Each of these stories presents some valuable lessons and explores time-honored best practices, which was the underlying point of the contest. Sure, I wanted to have some fun with this topic, but exploring the worst things that we have had happen to us professionally typically shines a light on best practices to emulate or worst practices to avoid. So what are the key lessons from these two stories?

The first story highlights the fact that trying to spend your way out of a performance problem, without first understanding the root cause of your problems, is a recipe for disaster. That's a fact I've been preaching for more than a decade, and it's a fundamental truth of performance tuning that will probably never change.

"The Hanging Pool" story helps us remember that we do contingency planning because stuff happens. Is a pool going to drain into your server room? Well, maybe not. Will you eventually suffer some type of catastrophic loss if you decide that you don't need to invest in some sort of continuity plan and think through flaws in your current deployment model? Yes. "The Hanging Pool" management team got off easy, and learned from their near mishap by accelerating the deployment of their servers to a data center.

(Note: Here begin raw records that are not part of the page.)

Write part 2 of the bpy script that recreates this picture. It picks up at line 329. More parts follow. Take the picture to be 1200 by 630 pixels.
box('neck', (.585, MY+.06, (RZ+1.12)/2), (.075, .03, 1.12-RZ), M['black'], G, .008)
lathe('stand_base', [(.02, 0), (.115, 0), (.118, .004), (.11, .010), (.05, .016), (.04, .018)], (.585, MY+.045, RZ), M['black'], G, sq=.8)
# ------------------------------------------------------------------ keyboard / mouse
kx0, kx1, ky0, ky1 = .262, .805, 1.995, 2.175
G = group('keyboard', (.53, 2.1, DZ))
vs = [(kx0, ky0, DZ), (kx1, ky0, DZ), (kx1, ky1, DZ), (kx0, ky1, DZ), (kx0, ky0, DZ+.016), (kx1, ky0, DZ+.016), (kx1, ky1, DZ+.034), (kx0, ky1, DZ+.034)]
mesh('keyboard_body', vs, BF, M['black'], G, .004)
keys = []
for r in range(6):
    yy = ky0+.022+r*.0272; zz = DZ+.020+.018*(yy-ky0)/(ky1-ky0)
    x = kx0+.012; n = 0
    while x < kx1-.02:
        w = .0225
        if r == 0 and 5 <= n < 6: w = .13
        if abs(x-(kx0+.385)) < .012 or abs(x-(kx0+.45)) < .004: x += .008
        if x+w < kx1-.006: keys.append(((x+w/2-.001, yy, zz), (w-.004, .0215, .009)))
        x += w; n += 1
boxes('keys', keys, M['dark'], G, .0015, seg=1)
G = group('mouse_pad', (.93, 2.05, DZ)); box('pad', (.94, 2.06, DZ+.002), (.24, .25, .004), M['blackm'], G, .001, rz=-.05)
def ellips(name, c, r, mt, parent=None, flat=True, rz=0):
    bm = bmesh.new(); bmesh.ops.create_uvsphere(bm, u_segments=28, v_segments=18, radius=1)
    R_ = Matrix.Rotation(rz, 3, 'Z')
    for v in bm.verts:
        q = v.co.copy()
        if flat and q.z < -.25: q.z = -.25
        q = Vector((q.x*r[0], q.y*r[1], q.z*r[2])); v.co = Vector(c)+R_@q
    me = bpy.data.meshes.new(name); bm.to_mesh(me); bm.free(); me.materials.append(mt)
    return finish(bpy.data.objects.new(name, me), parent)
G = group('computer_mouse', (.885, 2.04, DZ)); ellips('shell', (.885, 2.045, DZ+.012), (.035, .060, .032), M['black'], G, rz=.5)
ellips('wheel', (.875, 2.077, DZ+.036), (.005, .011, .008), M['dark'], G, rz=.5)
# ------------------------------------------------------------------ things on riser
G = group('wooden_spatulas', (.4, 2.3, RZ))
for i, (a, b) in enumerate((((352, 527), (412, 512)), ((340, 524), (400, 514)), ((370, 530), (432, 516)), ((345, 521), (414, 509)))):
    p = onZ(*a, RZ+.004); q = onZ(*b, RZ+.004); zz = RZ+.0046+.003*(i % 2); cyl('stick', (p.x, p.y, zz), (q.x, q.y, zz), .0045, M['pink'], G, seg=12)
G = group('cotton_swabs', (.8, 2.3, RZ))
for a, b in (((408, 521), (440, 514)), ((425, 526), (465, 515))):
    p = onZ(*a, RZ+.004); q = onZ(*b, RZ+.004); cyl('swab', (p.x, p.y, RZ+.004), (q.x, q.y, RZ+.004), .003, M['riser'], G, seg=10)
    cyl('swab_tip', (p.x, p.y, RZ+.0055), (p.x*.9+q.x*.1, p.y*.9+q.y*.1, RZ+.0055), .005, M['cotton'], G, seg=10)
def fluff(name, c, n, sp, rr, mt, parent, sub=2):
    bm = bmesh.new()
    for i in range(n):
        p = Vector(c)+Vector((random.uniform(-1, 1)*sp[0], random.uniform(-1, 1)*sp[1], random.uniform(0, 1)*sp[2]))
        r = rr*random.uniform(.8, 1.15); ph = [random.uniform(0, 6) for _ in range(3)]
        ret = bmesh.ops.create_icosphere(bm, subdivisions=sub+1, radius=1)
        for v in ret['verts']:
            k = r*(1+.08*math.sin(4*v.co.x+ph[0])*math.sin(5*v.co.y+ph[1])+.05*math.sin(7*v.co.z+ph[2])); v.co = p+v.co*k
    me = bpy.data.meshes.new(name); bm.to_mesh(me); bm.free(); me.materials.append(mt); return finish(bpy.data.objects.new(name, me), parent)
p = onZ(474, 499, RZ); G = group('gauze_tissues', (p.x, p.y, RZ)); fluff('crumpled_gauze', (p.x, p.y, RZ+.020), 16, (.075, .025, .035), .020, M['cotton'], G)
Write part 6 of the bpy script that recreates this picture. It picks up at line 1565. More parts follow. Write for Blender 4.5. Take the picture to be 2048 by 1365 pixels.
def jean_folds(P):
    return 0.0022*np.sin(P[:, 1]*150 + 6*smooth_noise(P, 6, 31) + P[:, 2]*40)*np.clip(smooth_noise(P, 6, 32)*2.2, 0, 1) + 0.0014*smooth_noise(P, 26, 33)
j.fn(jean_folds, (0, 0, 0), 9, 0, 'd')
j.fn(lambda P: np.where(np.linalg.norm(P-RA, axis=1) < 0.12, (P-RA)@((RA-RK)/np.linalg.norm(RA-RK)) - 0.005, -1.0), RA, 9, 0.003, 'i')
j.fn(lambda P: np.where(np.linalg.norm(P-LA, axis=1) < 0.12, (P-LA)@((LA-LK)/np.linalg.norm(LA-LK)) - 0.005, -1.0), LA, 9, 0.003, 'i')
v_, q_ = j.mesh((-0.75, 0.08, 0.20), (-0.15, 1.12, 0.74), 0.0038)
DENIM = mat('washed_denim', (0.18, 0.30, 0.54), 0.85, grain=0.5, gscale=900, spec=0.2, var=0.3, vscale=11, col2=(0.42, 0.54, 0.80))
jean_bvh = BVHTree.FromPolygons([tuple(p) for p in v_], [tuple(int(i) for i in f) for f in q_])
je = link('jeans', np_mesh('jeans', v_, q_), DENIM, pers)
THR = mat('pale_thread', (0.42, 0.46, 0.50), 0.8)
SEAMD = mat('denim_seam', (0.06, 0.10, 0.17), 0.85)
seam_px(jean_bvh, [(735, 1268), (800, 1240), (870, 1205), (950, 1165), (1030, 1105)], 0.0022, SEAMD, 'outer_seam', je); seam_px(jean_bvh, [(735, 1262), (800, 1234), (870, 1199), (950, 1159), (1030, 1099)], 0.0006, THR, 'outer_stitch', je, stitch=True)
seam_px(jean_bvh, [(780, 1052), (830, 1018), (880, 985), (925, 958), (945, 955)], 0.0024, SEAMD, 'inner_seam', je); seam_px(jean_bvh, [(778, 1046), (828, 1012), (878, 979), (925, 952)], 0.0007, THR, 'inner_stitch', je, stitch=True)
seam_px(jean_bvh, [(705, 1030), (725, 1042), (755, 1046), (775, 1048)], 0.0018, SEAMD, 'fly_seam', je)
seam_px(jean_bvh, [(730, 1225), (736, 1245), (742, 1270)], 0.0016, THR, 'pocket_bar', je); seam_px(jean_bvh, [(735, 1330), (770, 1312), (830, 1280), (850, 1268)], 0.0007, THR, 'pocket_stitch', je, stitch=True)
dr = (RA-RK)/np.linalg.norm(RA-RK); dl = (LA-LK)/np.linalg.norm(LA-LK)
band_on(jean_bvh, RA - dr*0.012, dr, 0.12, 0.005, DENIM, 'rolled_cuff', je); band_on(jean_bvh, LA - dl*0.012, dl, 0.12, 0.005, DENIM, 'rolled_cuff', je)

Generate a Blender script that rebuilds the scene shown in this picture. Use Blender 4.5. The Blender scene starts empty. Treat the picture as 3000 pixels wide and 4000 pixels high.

Although if the servers are truly mission critical, I hope they didn't stop with deploying them to just a single data center.

So who is the grand-prize winner? Well, I've always been partial to performance tuning tales of woe, but it's hard to trump a story about a hanging pool and references to snakes in the ceiling. Planning isn't quite as sexy and fun as tuning (at least in my book), but sometimes it's the simple things that save your bacon. So this year's grand prize goes to jonas-pr.